In the 1990s, Edgar was Guam's golden child of weightlifting, representing the island at the 1992 Summer Olympics and successfully medaling at the 1991 Papua New Guinea and 1995 Tahiti South Pacific Games. He led Manny into the 1994 and 1998 Micronesian Games, and both brothers into the 1999 South Pacific Games.
But Edgar didn't lead his brothers into the military. They did that on their own, and now Mark and Manny are part of another successful "international" Guam team.
"Weightlifting and the military are totally different worlds," Manny said. "You compete against athletes from other nations in the sport. But out here, on deployment, you're competing against life."
A team leader and electronic warfare noncommissioned officer, Manny is on his third Operation Enduring Freedom tour and fourth mission overall. This is Mark's first OEF mission. Task Force Guam has about 30 family pairs on this mission, but the Molinos brothers are one of the few sibling pairs in the same unit; they even serve in the same platoon.
"The advantage of that is the two brothers have themselves to fall back on when they go through tough times. That definitely gives them strength," said Army 1st Lt. Peter Guerrero, Alpha Company commander. "But it's also a double-edged sword.
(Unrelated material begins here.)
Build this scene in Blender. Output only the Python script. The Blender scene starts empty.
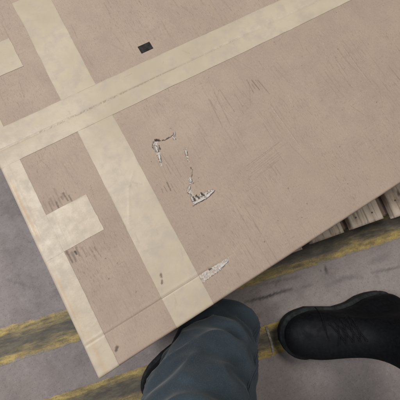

If something happens, you don't just take out one from the company, you take out two."
Mark and Manny realize that. When they arrived here, they avoided being on the same mission. If Mark goes out, Manny stays on the compound, and vice versa. Yet unit manpower and responsibilities have changed recently. Now they both roll on the same missions, but in different vehicles.
"It makes it easier knowing I have family here, actual blood," Mark said. "In fact we've gotten a lot closer than we've ever been. It's a little hard for our parents to know we're both here at the same place, but having blood here makes it a lot easier."
"Our families know the dangers of being on the same unit, but they also understand the positives," Manny added. "There's always going to be that older-brother feeling. I always want to check how he's doing. Our families see the positives to this, but they also know it's dangerous."
Mark, 30, is a radio operator. He's the youngest of five siblings. Manny, 37, is next-youngest but already has served 11 years in the Guam National Guard.
After the Molinos brothers left the sport, Guam's weightlifting program hasn't been the same. In fact, Guam didn't even send a weightlifting team to the 2005 or 2011 South Pacific Games.
"We tried to come back," Manny said, “but a lot of policies changed and a lot of other things changed the sport. That kept us from coming back."